▶ **SUPPLIED MATERIAL**
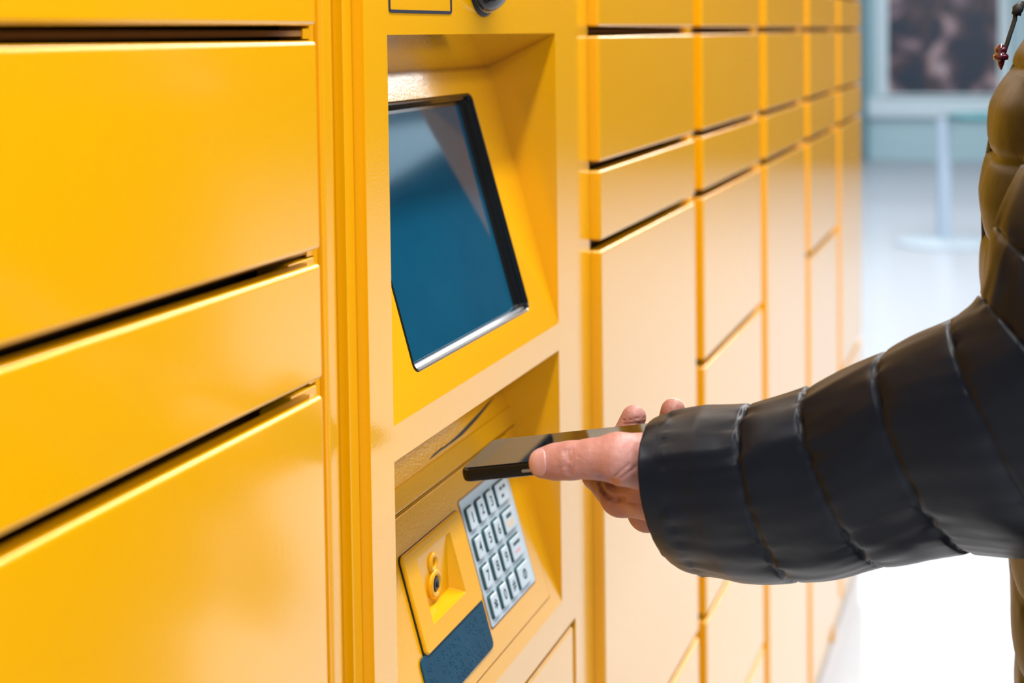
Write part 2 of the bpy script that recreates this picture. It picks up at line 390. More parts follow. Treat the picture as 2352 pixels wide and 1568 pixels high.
# raised hood surface left of/above the slot and the slot ribbon itself
pts = [(1.074, 0.0026), (1.086, 0.0034), (1.10, 0.0040), (1.118, 0.0038), (1.136, 0.0042), (1.152, 0.0050), (1.176, 0.0072), (1.200, 0.0097), (1.2255, 0.0128), (1.246, 0.0150)]
wd = [0.0001, 0.0009, 0.0010, 0.0009, 0.0013, 0.0018, 0.0019, 0.0017, 0.0012, 0.0003]
m = MB()
m.loft([[P3(x, v - w, 0.0002) for (x, v), w in zip(pts, wd)], [P3(x, v + w, 0.0002) for (x, v), w in zip(pts, wd)], [P3(x, v + w, -0.002) for (x, v), w in zip(pts, wd)]], closed=False)
m.obj('curved_slot', M_RUBBER, term)
m = MB()
m.loft([[P3(x, v + w, 0.0001) for (x, v), w in zip([(OL, 0.0024)] + pts + [(OR - 0.001, 0.016)], [0] + wd + [0])],
        [P3(x, v + w, 0.0012) for (x, v), w in zip([(OL, 0.0024)] + pts + [(OR - 0.001, 0.016)], [0] + wd + [0])],
        [P3(x, 0.05, 0.0012) for (x, v) in [(OL, 0)] + pts + [(OR - 0.001, 0)]]], closed=False)
m.obj('hood_flap', M_TERM, term)

# --- keypad
kp = MB()
KX0, KX1, KV0, KV1 = 1.1065, 1.2175, 0.0390, 0.1480
kp.loft([lv(KX0, KX1, KV0, KV1, 0.002, 0.0004), lv(KX0, KX1, KV0, KV1, 0.002, 0.0016), lv(KX0 + 0.0005, KX1 - 0.0005, KV0 + 0.0005, KV1 - 0.0005, 0.002, 0.0020)], cap1=True)
keypad = kp.obj('keypad', M_KEYPAD, term)
tag(keypad, 'pale blue-grey metal keypad')
m = MB(); m.loft([lv(KX0 - 0.0012, KX1 + 0.0022, KV0 - 0.0016, KV1 + 0.001, 0.003, 0.0002), lv(KX0 - 0.0012, KX1 + 0.0022, KV0 - 0.0016, KV1 + 0.001, 0.003, 0.0011)], cap1=True)
m.obj('keypad_reflection_rim', mat('brown_edge_reflection', (0.35, 0.17, 0.06), rough=0.5), term)  # brown rim paints the dark reflection along the keypad edge

def text_mesh(txt, size):
    cu = bpy.data.curves.new('t', 'FONT'); cu.body = txt; cu.size = size; cu.align_x = 'CENTER'; cu.align_y = 'CENTER'; cu.extrude = 0; cu.offset = size * 0.018
    o = bpy.data.objects.new('t', cu); COL.objects.link(o)
    bpy.context.view_layer.update()
    me = bpy.data.meshes.new_from_object(o.evaluated_get(bpy.context.evaluated_depsgraph_get()))
    v = [tuple(p.co) for p in me.vertices]; f = [tuple(p.vertices) for p in me.polygons]
    bpy.data.objects.remove(o); bpy.data.curves.remove(cu); bpy.data.meshes.remove(me)
    return v, f
ROWV = [(0.1210, 0.1393), (0.0955, 0.1137), (0.0705, 0.0887), (0.0452, 0.0636)]
COLX = [(1.1108, 1.1258), (1.1337, 1.1487), (1.1560, 1.1710), (1.1778, 1.2050)]
SYM = [['1', '2', '3', None], ['4', '5', '6', None], ['7', '8', '9', None], ['*', '0', '#', None]]
for ri, (v0, v1) in enumerate(ROWV):
    for ci, (x0, x1) in enumerate(COLX):
        m = MB()
        m.loft([lv(x0 - 0.0011, x1 + 0.0011, v0 - 0.0011, v1 + 0.0011, 0.0022, 0.00215)], cap1=True, m=1)
        m.loft([lv(x0, x1, v0, v1, 0.002, 0.0021), lv(x0, x1, v0, v1, 0.002, 0.0046), lv(x0 + 0.0007, x1 - 0.0007, v0 + 0.0007, v1 - 0.0007, 0.0016, 0.0052)], cap1=True, mats=[1, 0])
        cx, cv = (x0 + x1) / 2, (v0 + v1) / 2
        if SYM[ri][ci]:
            tv, tf = text_mesh(SYM[ri][ci], 0.0125 if SYM[ri][ci] != '*' else 0.018)
            m.add([P2(cx + a, cv - (0.003 if SYM[ri][ci] == '*' else 0.0) + b2, 0.00532) for a, b2, _ in tv], tf, 2)
        elif ri == 0:
            for q, (a, b2) in enumerate(((-0.006, 0.004), (0.002, 0.004), (-0.005, -0.003))):
                m.box(cx + a, cx + a + 0.006, cv + b2 - 0.0014, cv + b2 + 0.0014, 0.0052, 0.00532, 2, T=P2)
        elif ri == 1:
            m.box(cx - 0.007, cx + 0.005, cv + 0.0025, cv + 0.0058, 0.0052, 0.00532, 2, T=P2)
            m.box(cx - 0.0085, cx + 0.0065, cv - 0.006, cv + 0.0005, 0.0052, 0.00532, 3, T=P2)
        elif ri == 2:
            m.box(cx - 0.008, cx + 0.008, cv + 0.0025, cv + 0.0052, 0.0052, 0.00532, 2, T=P2)
            m.box(cx - 0.008, cx + 0.005, cv - 0.0045, cv - 0.0015, 0.0052, 0.00532, 4, T=P2)
        else:
            cs = [(0.0046 * math.cos(t), 0.0046 * math.sin(t)) for t in [2 * math.pi * q / 24 for q in range(24)]]
            m.loft([[P2(cx + a, cv + b2, 0.00532) for a, b2 in cs], [P2(cx + a * 0.62, cv + b2 * 0.62, 0.00532) for a, b2 in cs]], m=2)
            m.box(cx - 0.0008, cx + 0.0008, cv - 0.002, cv + 0.0046, 0.0052, 0.0054, 2, T=P2)
        m.obj('key', [M_KEY, M_KEYGAP, M_INK, M_BEIGE, M_PINK], keypad)

# --- raised yellow lock plate with its sunken bowl
H = 0.0046
PX0, PX1, PV0, PV1 = 0.9815, 1.0995, 0.0665, 0.1440
BX0, BX1, BV0, BV1 = 1.0035, 1.0705, 0.0830, 0.1352
def lp(pts, hf): return [P2(x, v, hf(x, v) if callable(hf) else hf) for x, v in pts]
out0 = rrect(PX0 - 0.0014, PX1 + 0.0006, PV0 - 0.0012, PV1 + 0.0004, 0.005)
out1 = rrect(PX0, PX1, PV0, PV1, 0.005); out2 = rrect(PX0 + 0.0012, PX1 - 0.0012, PV0 + 0.0012, PV1 - 0.0012, 0.004)
b1 = rrect(BX0, BX1, BV0, BV1, 0.0012); fl = [(BX0 + (x - BX0) * 0.88 + 0.002, BV0 + 0.0075 + (v - BV0) * (1 - 0.0080 / (BV1 - BV0))) for x, v in b1]
fh = lambda x, v: H - 0.0008 - 0.0105 * max(0.0, min(1.0, (BV1 - v) / (BV1 - BV0 - 0.0075)))
m = MB()
m.loft([lp(out1, 0.0018), lp(out1, H - 0.0012), lp(out2, H), lp(b1, H), lp(fl, fh)], cap1=True)
plate = weld(m, 'lock_plate', M_PLATE, term, bevel=0.0008, segs=3)
m = MB(); hole = rrect(0.995, 1.080, 0.075, 0.139, 0.002)
m.loft([lp(hole, 0.0009), lp(out0, 0.0009), lp(out0, 0.0017), lp(hole, 0.0017)])
m.obj('plate_gasket', M_RUBBER, term)
# embossed ring pair (a small ring above a large one) and the lock cylinder
def onfloor(x, v, dh=0.0): return P2(x, v, fh(x, v) + dh)
def ringmb(cx, cv, r, rt, lift):
    mm = MB(); loops = []
    for i in range(40):
        t = 2 * math.pi * i / 40; loops.append([onfloor(cx + (r + rt * math.cos(a)) * math.cos(t), cv + (r + rt * math.cos(a)) * math.sin(t), lift + rt * 0.9 * math.sin(a)) for a in [2 * math.pi * q / 10 for q in range(10)]])
    loops.append(loops[0]); mm.loft(loops); return mm
cxr = 1.0335
ringmb(cxr + 0.001, 0.1215, 0.0058, 0.0022, 0.0006).obj('small_ring', M_PLATE, plate, smooth=True)
ringmb(cxr + 0.001, 0.1045, 0.0088, 0.0028, 0.0012).obj('large_ring', M_PLATE, plate, smooth=True)
m = MB()
cyl = lambda r, h: [onfloor(cxr + 0.001 + r * math.cos(2 * math.pi * i / 24), 0.1045 + r * math.sin(2 * math.pi * i / 24), h) for i in range(24)]
m.loft([cyl(0.0052, -0.001), cyl(0.0052, 0.0028), cyl(0.0046, 0.0034)], cap1=True)
lk = m.obj('lock_cylinder', M_METAL, plate)
m = MB(); m.box(cxr - 0.0002, cxr + 0.0022, 0.1015, 0.1075, fh(0, 0.1045) + 0.0034, fh(0, 0.1045) + 0.0040, T=P2); m.obj('keyhole', M_RUBBER, plate)

# --- blue braille label
LXa, LXb, LVa, LVb = 0.9715, 1.1000, 0.0262, 0.0680
m = MB()
m.loft([lv(LXa, LXb, LVa, LVb, 0.005, 0.0014), lv(LXa, LXb, LVa, LVb, 0.005, 0.0022), lv(LXa + 0.0003, LXb - 0.0003, LVa + 0.0003, LVb - 0.0003, 0.005, 0.0025)], cap1=True)
lab = m.obj('braille_label', M_BLUE, term); tag(lab, 'dark blue label with raised braille dots')
m = MB(); rb = random.Random(11)
for row in range(4):
    v = 0.0590 - row * 0.0088
    x = 0.9775 + rb.random() * 0.004
    while x < 1.093:
        if rb.random() < 0.14: x += 0.006; continue
        for dx in (0, 0.0024):
            for dv in (0, -0.0024, -0.0048):
                if rb.random() < 0.48:
                    cx, cv = x + dx, v + dv
                    ra = [(0.00072, 0.0024), (0.00062, 0.0028), (0.00032, 0.00305)]
                    m.loft([[P2(cx + r * math.cos(2 * math.pi * q / 8), cv + r * math.sin(2 * math.pi * q / 8), h) for q in range(8)] for r, h in ra], cap1=True)
        x += 0.0062
bd = m.obj('braille_dots', M_BLUE, lab, smooth=True); bd['kind'] = 'stuff'

# --- printed outline and camera dome above the screen
m = MB()
M_INKB = mat('navy_print', (0.012, 0.014, 0.035), rough=0.4)
def fr(x0, x1, z0, z1, r, y): return [(x, y, z) for x, z in rrect(x0, x1, z0, z1, r)]
m.loft([fr(0.9007, 1.0150, 1.4470, 1.5700, 0.003, -0.0001), fr(0.9007, 1.0150, 1.4470, 1.5700, 0.003, -0.0006), fr(0.9030, 1.0127, 1.4492, 1.5678, 0.0012, -0.0006), fr(0.9030, 1.0127, 1.4492, 1.5678, 0.0012, -0.0001)])
m.obj('printed_outline', M_INKB, term)
M_DOME = mat('smoked_dome', (0.008, 0.005, 0.006), rough=0.12, ior=1.5)
m = MB(); cx, cz = 1.083, 1.4790; rD = 0.031
loops = []
for i in range(0, 13):
    a = math.radians(90 * i / 12); rr_ = max(rD * math.cos(a), 0.0003)
    loops.append([(cx + rr_ * math.cos(2 * math.pi * q / 32), -rD * math.sin(a) * 0.72 - 0.001, cz + rr_ * math.sin(2 * math.pi * q / 32)) for q in range(32)])
m.loft(loops, cap1=True)
dm = m.obj('camera_dome', M_DOME, term, smooth=True); tag(dm, 'glossy dark camera dome')
m = MB()
m.loft([[(cx + r * math.cos(2 * math.pi * q / 32), y, cz + r * math.sin(2 * math.pi * q / 32)) for q in range(32)] for r, y in ((0.0335, -0.0002), (0.0335, -0.0012), (0.031, -0.0020))])
m.obj('dome_ring', M_RUBBER, term, smooth=True)
tag(term, 'yellow self-service parcel terminal with sunken screen, keypad and lock plate', 'terminal'); settle(term)

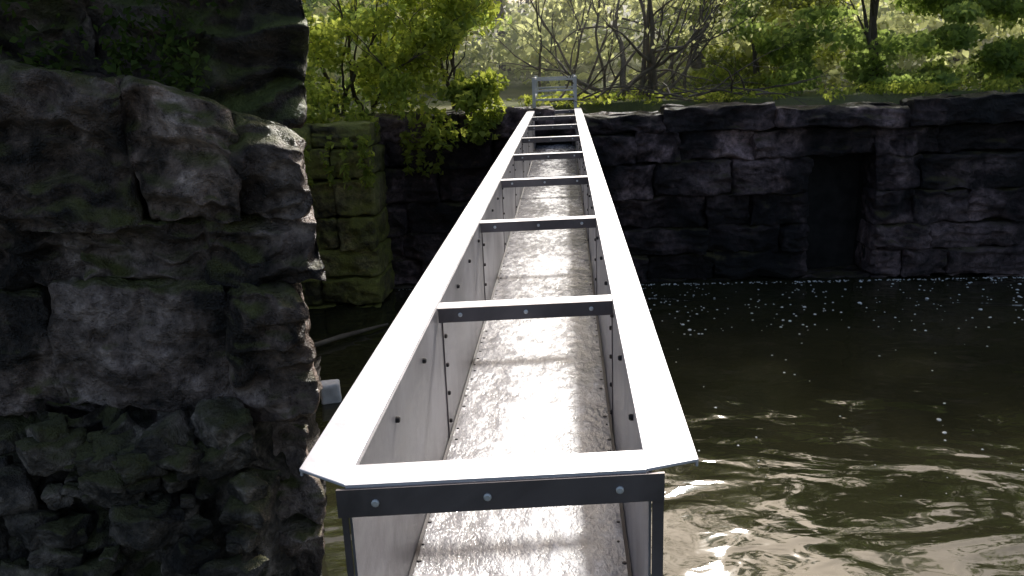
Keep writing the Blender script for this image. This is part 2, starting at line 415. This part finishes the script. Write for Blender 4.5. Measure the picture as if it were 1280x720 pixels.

▶ **CHALLENGE**
Output exactly the span of lines from the top of the listing through the line holding "m.obj('hood_flap', M_TERM, term)", and leave every picture out.

▶ **ANSWER TO THIS EXERCISE**
Write part 2 of the bpy script that recreates this picture. It picks up at line 390. More parts follow. Treat the picture as 2352 pixels wide and 1568 pixels high.
# raised hood surface left of/above the slot and the slot ribbon itself
pts = [(1.074, 0.0026), (1.086, 0.0034), (1.10, 0.0040), (1.118, 0.0038), (1.136, 0.0042), (1.152, 0.0050), (1.176, 0.0072), (1.200, 0.0097), (1.2255, 0.0128), (1.246, 0.0150)]
wd = [0.0001, 0.0009, 0.0010, 0.0009, 0.0013, 0.0018, 0.0019, 0.0017, 0.0012, 0.0003]
m = MB()
m.loft([[P3(x, v - w, 0.0002) for (x, v), w in zip(pts, wd)], [P3(x, v + w, 0.0002) for (x, v), w in zip(pts, wd)], [P3(x, v + w, -0.002) for (x, v), w in zip(pts, wd)]], closed=False)
m.obj('curved_slot', M_RUBBER, term)
m = MB()
m.loft([[P3(x, v + w, 0.0001) for (x, v), w in zip([(OL, 0.0024)] + pts + [(OR - 0.001, 0.016)], [0] + wd + [0])],
        [P3(x, v + w, 0.0012) for (x, v), w in zip([(OL, 0.0024)] + pts + [(OR - 0.001, 0.016)], [0] + wd + [0])],
        [P3(x, 0.05, 0.0012) for (x, v) in [(OL, 0)] + pts + [(OR - 0.001, 0)]]], closed=False)
m.obj('hood_flap', M_TERM, term)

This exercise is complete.